→ **PROBLEM TO WORK ON**
Reproduce every line of the material below, but drop the pictures.
-------- INFORMATION SHOWN
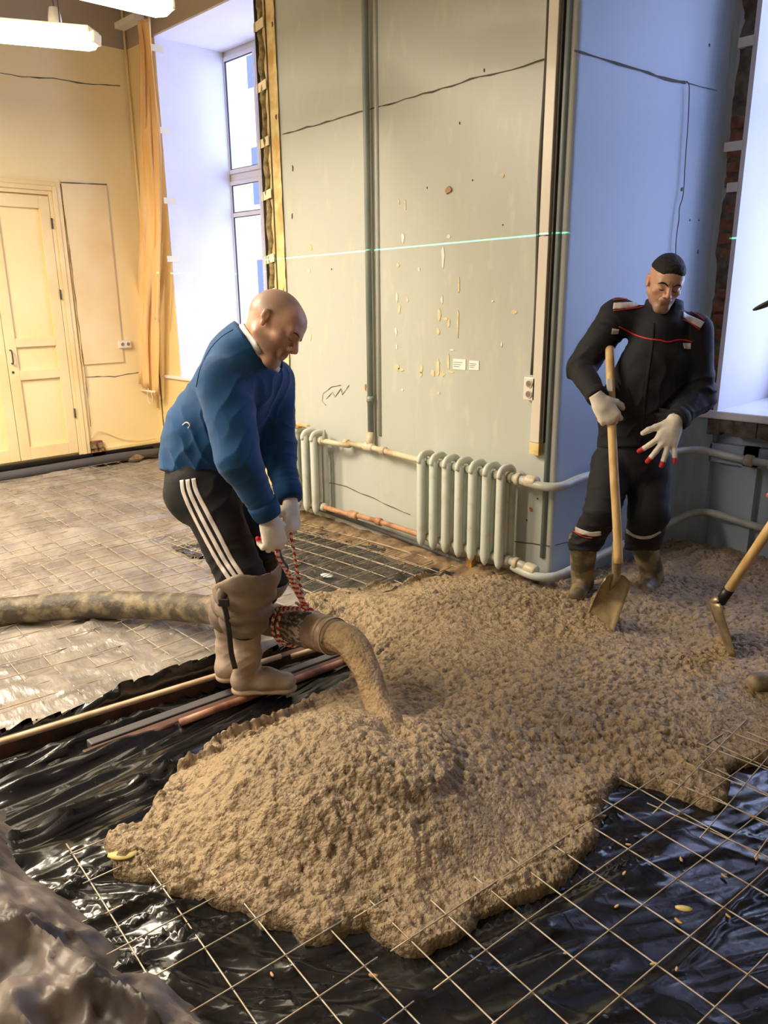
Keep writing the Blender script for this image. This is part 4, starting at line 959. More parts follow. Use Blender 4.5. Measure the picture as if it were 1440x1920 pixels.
# ---- hose
hs = empty('concrete_hose', at(430, 1150, 3.75), 'thick dark muddy hose curving from the left edge to the falling concrete', 'hose')
hp = [at(-330, 1300, 3.7), at(-160, 1218, 3.85), at(0, 1153, 3.98), at(100, 1138, 4.02), at(220, 1134, 4.0), at(330, 1138, 3.88), at(430, 1148, 3.68), at(500, 1160, 3.42), noz_a]
hp = [np.array([q[0], q[1], max(q[2], .085)]) for q in hp]
P = smooth_path(hp, 9)
rr = [.072+.0015*math.sin(i_*1.1) for i_ in range(len(P))]
under(MB().tube(P, rr, 20).build('rubber_hose', 'hose', None, True), hs)
L_ = np.linalg.norm(noz_t-noz_a)
under(MB().tube([noz_a-tdir*.05, noz_a, noz_a+tdir*.10, noz_a+tdir*.13], [.074, .080, .080, .074], 22).build('tape_wrap', 'hose_tape', None, True), hs)
nz_ = MB(); nz_.tube([noz_a+tdir*.11, noz_a+tdir*.14, noz_a+tdir*(L_*.8), noz_t, noz_t, noz_a+tdir*(L_*.8)], [.072, .076, .070, .072, .062, .060], 24, cap=False)
under(nz_.build('nozzle', 'nozzle', None, True), hs)
for d, r in ((L_-.055, .076), (L_-.012, .077)): under(MB().tube([noz_a+tdir*(d-.012), noz_a+tdir*(d-.006), noz_a+tdir*(d+.006), noz_a+tdir*(d+.012)], [r-.008, r, r, r-.008], 24).build('ring', 'nozzle', None, True) if d < L_-.02 else MB().tube([noz_a+tdir*(d-.01), noz_a+tdir*(d-.004), noz_a+tdir*(d+.008), noz_a+tdir*(d+.008)], [r-.008, r, r-.002, .06], 24, cap=False).build('ring', 'nozzle', None, True), hs)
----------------
→ **REPLY TO THE TASK**
Keep writing the Blender script for this image. This is part 4, starting at line 959. More parts follow. Use Blender 4.5. Measure the picture as if it were 1440x1920 pixels.
# ---- hose
hs = empty('concrete_hose', at(430, 1150, 3.75), 'thick dark muddy hose curving from the left edge to the falling concrete', 'hose')
hp = [at(-330, 1300, 3.7), at(-160, 1218, 3.85), at(0, 1153, 3.98), at(100, 1138, 4.02), at(220, 1134, 4.0), at(330, 1138, 3.88), at(430, 1148, 3.68), at(500, 1160, 3.42), noz_a]
hp = [np.array([q[0], q[1], max(q[2], .085)]) for q in hp]
P = smooth_path(hp, 9)
rr = [.072+.0015*math.sin(i_*1.1) for i_ in range(len(P))]
under(MB().tube(P, rr, 20).build('rubber_hose', 'hose', None, True), hs)
L_ = np.linalg.norm(noz_t-noz_a)
under(MB().tube([noz_a-tdir*.05, noz_a, noz_a+tdir*.10, noz_a+tdir*.13], [.074, .080, .080, .074], 22).build('tape_wrap', 'hose_tape', None, True), hs)
nz_ = MB(); nz_.tube([noz_a+tdir*.11, noz_a+tdir*.14, noz_a+tdir*(L_*.8), noz_t, noz_t, noz_a+tdir*(L_*.8)], [.072, .076, .070, .072, .062, .060], 24, cap=False)
under(nz_.build('nozzle', 'nozzle', None, True), hs)
for d, r in ((L_-.055, .076), (L_-.012, .077)): under(MB().tube([noz_a+tdir*(d-.012), noz_a+tdir*(d-.006), noz_a+tdir*(d+.006), noz_a+tdir*(d+.012)], [r-.008, r, r, r-.008], 24).build('ring', 'nozzle', None, True) if d < L_-.02 else MB().tube([noz_a+tdir*(d-.01), noz_a+tdir*(d-.004), noz_a+tdir*(d+.008), noz_a+tdir*(d+.008)], [r-.008, r, r-.002, .06], 24, cap=False).build('ring', 'nozzle', None, True), hs)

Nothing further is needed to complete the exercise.